● **What needs to be done**
Return only the stretch of the material below that begins with the line containing "FZ+.003, .9).build('backing_sheet', BLACK, t, smooth=0)" and ends with the line containing "through the teal doorway', 'screen')", exactly; both of those lines belong to it.

● **Provided material**
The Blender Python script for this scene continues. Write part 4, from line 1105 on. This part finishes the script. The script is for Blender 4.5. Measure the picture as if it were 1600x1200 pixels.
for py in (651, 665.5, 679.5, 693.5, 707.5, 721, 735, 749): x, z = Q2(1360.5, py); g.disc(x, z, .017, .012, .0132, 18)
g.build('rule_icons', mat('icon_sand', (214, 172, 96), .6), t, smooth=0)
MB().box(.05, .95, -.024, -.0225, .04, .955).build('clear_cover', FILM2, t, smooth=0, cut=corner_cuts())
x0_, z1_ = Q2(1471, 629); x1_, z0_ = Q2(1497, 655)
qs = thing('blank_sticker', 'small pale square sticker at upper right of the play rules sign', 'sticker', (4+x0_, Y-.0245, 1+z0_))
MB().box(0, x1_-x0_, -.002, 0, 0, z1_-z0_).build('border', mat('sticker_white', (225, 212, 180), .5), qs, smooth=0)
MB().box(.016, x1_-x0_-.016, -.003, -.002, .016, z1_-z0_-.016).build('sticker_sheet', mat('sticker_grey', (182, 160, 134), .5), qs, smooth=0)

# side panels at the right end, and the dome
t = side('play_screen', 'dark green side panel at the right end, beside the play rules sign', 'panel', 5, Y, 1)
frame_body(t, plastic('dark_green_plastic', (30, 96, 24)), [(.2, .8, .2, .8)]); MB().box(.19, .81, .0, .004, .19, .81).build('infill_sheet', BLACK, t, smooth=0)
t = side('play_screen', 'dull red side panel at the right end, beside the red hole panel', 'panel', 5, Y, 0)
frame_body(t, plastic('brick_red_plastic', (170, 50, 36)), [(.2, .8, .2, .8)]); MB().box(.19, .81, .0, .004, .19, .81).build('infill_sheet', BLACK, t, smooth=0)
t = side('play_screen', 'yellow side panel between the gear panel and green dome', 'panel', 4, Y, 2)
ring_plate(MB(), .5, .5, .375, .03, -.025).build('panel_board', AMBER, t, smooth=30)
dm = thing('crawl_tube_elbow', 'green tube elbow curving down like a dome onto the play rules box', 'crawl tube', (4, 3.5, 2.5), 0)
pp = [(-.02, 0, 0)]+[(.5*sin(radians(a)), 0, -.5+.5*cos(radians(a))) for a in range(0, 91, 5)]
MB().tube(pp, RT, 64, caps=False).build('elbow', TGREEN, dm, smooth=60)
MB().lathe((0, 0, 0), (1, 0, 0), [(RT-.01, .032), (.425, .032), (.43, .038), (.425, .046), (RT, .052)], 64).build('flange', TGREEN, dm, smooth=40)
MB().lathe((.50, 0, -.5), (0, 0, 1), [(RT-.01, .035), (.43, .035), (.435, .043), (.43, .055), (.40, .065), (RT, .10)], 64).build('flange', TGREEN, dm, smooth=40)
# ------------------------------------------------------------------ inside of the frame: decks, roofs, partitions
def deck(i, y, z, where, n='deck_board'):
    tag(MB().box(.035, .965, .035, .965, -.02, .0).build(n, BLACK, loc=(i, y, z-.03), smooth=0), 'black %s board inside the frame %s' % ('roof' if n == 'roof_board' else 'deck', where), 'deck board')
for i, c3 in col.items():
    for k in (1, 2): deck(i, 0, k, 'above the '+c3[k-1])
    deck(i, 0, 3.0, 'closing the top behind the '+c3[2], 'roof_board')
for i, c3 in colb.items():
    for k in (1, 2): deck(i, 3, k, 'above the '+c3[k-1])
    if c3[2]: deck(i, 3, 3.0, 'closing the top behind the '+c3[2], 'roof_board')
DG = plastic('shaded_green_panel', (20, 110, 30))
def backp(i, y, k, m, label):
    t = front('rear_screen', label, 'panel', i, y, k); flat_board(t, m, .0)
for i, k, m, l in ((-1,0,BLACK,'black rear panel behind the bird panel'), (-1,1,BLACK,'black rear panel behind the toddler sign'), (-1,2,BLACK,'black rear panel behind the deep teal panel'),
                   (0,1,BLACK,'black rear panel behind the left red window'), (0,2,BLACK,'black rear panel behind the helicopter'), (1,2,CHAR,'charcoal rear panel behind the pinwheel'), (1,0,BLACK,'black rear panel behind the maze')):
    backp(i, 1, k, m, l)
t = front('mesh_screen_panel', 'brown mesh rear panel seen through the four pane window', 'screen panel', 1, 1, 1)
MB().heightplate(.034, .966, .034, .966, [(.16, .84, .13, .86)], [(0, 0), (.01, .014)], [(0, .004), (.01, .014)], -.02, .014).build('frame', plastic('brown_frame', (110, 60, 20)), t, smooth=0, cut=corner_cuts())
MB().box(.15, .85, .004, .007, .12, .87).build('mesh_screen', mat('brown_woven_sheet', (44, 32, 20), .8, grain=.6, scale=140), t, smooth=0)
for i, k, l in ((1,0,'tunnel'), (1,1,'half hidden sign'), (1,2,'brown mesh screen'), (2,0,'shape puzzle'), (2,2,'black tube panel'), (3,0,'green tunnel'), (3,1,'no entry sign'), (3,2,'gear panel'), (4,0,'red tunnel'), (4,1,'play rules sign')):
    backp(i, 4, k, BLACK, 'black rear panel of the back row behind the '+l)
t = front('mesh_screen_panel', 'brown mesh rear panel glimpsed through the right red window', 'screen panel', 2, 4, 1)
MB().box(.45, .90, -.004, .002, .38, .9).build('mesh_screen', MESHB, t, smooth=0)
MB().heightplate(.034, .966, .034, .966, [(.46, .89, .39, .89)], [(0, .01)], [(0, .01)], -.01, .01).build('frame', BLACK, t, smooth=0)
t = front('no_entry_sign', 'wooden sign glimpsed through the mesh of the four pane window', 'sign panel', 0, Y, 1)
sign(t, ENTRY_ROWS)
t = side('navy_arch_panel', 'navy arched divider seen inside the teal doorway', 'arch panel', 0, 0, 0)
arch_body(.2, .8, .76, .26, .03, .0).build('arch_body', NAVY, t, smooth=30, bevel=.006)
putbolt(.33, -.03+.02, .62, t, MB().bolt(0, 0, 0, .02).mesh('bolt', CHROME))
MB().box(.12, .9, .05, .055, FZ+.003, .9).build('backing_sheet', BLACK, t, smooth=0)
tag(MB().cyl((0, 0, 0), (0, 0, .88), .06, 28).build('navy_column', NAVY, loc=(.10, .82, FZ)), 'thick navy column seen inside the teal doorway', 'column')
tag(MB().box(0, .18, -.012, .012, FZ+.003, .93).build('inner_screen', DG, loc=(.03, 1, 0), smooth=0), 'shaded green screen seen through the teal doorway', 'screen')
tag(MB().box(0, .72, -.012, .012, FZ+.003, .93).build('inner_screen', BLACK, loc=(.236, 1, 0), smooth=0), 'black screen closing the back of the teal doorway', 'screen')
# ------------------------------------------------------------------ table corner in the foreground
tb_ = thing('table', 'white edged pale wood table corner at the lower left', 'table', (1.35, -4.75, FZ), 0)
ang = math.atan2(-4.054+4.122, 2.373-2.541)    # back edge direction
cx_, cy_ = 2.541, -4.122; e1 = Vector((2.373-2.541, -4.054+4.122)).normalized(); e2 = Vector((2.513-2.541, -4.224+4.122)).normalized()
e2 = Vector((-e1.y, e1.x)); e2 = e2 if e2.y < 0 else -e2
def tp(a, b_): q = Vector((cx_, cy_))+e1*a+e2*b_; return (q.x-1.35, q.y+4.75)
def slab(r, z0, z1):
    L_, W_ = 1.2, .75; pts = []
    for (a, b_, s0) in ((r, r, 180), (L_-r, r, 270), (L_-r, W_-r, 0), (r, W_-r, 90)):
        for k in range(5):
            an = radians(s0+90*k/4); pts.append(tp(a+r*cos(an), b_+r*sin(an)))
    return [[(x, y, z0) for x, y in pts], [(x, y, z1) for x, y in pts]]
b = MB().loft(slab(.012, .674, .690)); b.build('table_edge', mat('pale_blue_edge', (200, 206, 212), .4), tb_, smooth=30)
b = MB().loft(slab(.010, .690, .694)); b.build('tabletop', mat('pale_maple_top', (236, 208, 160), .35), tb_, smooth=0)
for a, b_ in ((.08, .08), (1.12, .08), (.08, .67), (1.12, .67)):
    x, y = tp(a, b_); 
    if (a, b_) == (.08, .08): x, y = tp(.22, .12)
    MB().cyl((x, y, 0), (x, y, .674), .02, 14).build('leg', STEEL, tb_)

● **Solution below**
MB().box(.12, .9, .05, .055, FZ+.003, .9).build('backing_sheet', BLACK, t, smooth=0)
tag(MB().cyl((0, 0, 0), (0, 0, .88), .06, 28).build('navy_column', NAVY, loc=(.10, .82, FZ)), 'thick navy column seen inside the teal doorway', 'column')
tag(MB().box(0, .18, -.012, .012, FZ+.003, .93).build('inner_screen', DG, loc=(.03, 1, 0), smooth=0), 'shaded green screen seen through the teal doorway', 'screen')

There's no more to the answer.